Copy each line in the data that includes the word "part".

— START Available records —

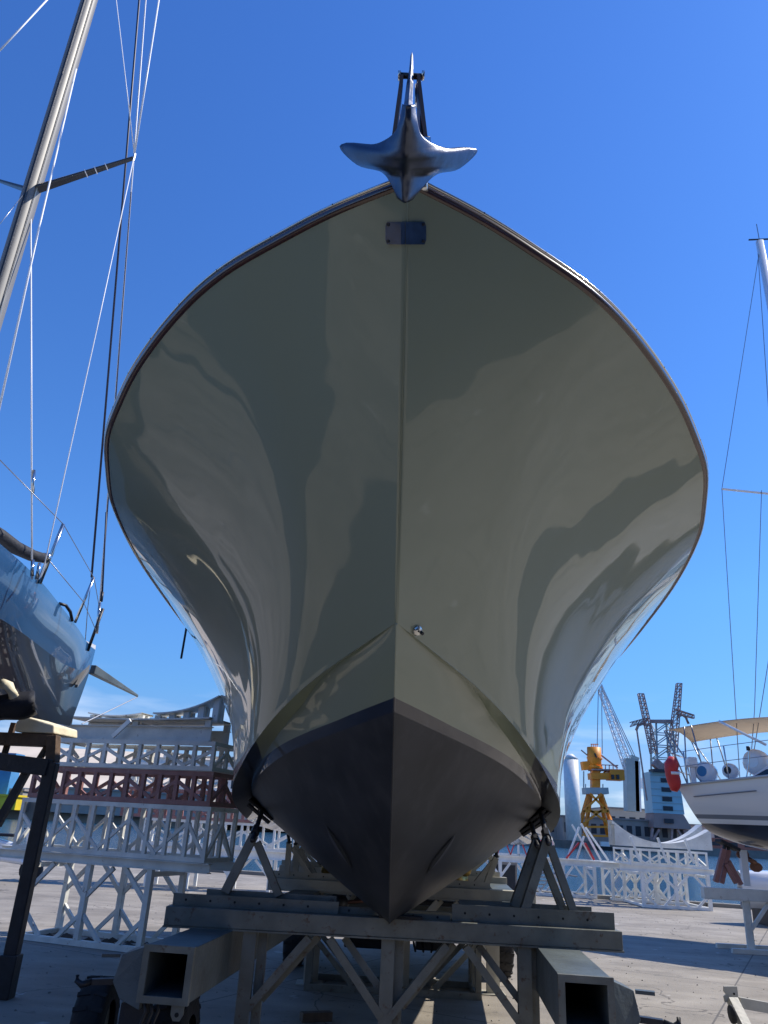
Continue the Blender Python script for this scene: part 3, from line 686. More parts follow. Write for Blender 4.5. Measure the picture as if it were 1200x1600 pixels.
def trestle(name, P, u, Lg, dep, zt, nl, m, label, s=.075, bh=.12, over=(.3, .3), group=None, cat='trestle', rail=True, legstart=0, tb=1.0):
    u = Vector(u).normalized(); v = V(-u.y, u.x, 0); P = Vector(P)
    t = thing(name, P, label, cat, group)
    at = lambda a, b, z: P + u * a + v * b + V(0, 0, z)
    for b in (0, dep):
        mb = MB(); ibeam(mb, at(-over[0], b, zt - bh), at(Lg + over[1], b, zt - bh), bh, .10); mb.build('top_beam', m, t)
        if rail: MB().bar(at(-.04, b, s / 2), at(Lg + .04, b, s / 2), s, s * .9).build('bottom_rail', m, t)
        zb = s * .96 if rail else .001
        for i in range(nl):
            a = Lg * i / (nl - 1)
            MB().bar(at(a, b, zb), at(a, b, zt - bh - .001), s, s, up=v).build('leg', m, t)
            kl = min(.38, Lg / (nl - 1) * .45) * tb
            for dx in (-1, 1):
                if (i == 0 and dx < 0) or (i == nl - 1 and dx > 0): continue
                MB().bar(at(a + dx * s * .3, b - .003, zt - bh - .38), at(a + dx * kl, b - .003, zt - bh - .02), s * .7, s * .6, up=v).build('brace', m, t)
                if rail: MB().bar(at(a + dx * s * .3, b + .003, .36), at(a + dx * kl * .9, b + .003, s * .8), s * .65, s * .6, up=v).build('brace', m, t)
    for a in (0, Lg):
        MB().bar(at(a, s / 2, zt - bh - .06), at(a, dep - s / 2, zt - bh - .06), s * .8, s * .8).build('cross_rail', m, t)
        if rail: MB().bar(at(a, s / 2, s / 2), at(a, dep - s / 2, s / 2), s * .8, s * .7).build('cross_rail', m, t)
    return t
def cradle(name, P, u, Lg, dep, z0, hgt, m, label, group=None, slats=8, flip=False, solid=False, bh=.15):
    """boat cradle: I beams below, an arc plate on short upright slats"""
    u = Vector(u).normalized(); v = V(-u.y, u.x, 0); P = Vector(P)
    t = thing(name, P + V(0, 0, z0), label, 'boat cradle', group)
    at = lambda a, b, z: P + u * a + v * b + V(0, 0, z)
    for b in (.1, dep - .1):
        mb = MB(); ibeam(mb, at(0, b, z0), at(Lg, b, z0), bh, .09); mb.build('base_beam', m, t)
    arc = lambda f: z0 + bh + .07 + hgt * (abs(2 * f - 1) ** 2.0 if flip is False else (f ** 2.2))
    for i in range(slats):
        f = i / (slats - 1); a = .05 + (Lg - .1) * f
        for b in (.08, dep - .1):
            MB().bar(at(a, b, z0 + bh + .001), at(a, b, arc(f) - .012), .09, .05, up=v).build('upright', m, t)
    N = 24; rows = []
    for i in range(N + 1):
        f = i / N; a = Lg * f
        rows.append([at(a, 0, arc(f)), at(a, dep, arc(f)), at(a, dep, arc(f) + .02), at(a, 0, arc(f) + .02)])
    MB().grid(rows, close=True).build('curved_plate', m, t, smooth=False)
    return t
def solid_cradle(P, Lg, dep, z0, hgt, label, m='dirty', group=None):
    t = thing('boat_cradle', P + V(0, 0, z0), label, 'boat cradle', group)
    for b in (0, dep):
        N = 20; top = [P + V(Lg * i / N, b, z0 + .10 + hgt * abs(2 * i / N - 1) ** 2) for i in range(N + 1)]
        MB().prism(top + [P + V(Lg, b, z0), P + V(0, b, z0)], (0, .03, 0)).build('arc_web', m, t)
    rows = []
    for i in range(21):
        z = z0 + .101 + hgt * abs(2 * i / 20 - 1) ** 2
        rows.append([P + V(Lg * i / 20, .0, z), P + V(Lg * i / 20, dep + .03, z), P + V(Lg * i / 20, dep + .03, z + .02), P + V(Lg * i / 20, 0, z + .02)])
    MB().grid(rows, close=True).build('curved_plate', m, t)
    return t

# left stack
SP = V(-4.55, 11.52, 0); SU = V(.945, -.327, 0); SV = V(.327, .945, 0)
trestle('trestle', SP, SU, 1.9, .8, 1.07, 3, 'dirty', 'dirty white trestle with hexagon bracing standing on the ground, lowest of the left stack', over=(1.3, .85), s=.075, bh=.115)
lattice_frame('box_truss', SP + SU * -.38 - V(0, 0, 0), SU, 3.05, .72, 1.075, 1.745, 10, 'dirty', 'tall dirty white lattice frame directly on the lowest trestle of the left stack', s=.055)
lattice_frame('box_truss', SP + SU * -.32 + SV * .02, SU, 2.95, .70, 1.75, 2.18, 11, 'red', 'rusty red lattice frame sandwiched between white frames in the left stack', s=.06)
lattice_frame('box_truss', SP + SU * -.05 + SV * .0, SU, 2.66, .72, 2.185, 2.565, 9, 'dirty', 'short white lattice frame resting on the red frame of the left stack', s=.055)
cradle('boat_cradle', SP + SU * .0, SU, 2.45, .7, 2.57, .03, 'dirty', 'white cradle beam pair lying across the top of the left stack', slats=3, bh=.2)
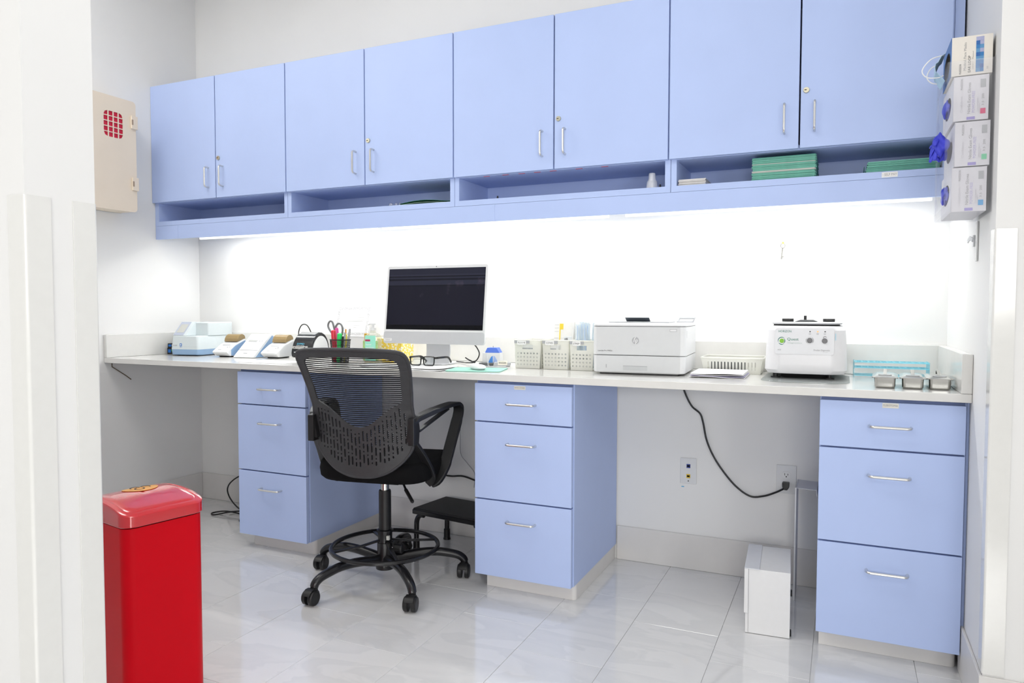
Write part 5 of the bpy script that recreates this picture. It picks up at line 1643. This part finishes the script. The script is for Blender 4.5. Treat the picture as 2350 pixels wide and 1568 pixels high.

— END Available records —

◆ Solved problem ◆
Continue the Blender Python script for this scene: part 3, from line 686. More parts follow. Write for Blender 4.5. Measure the picture as if it were 1200x1600 pixels.
Write part 5 of the bpy script that recreates this picture. It picks up at line 1643. This part finishes the script. The script is for Blender 4.5. Treat the picture as 2350 pixels wide and 1568 pixels high.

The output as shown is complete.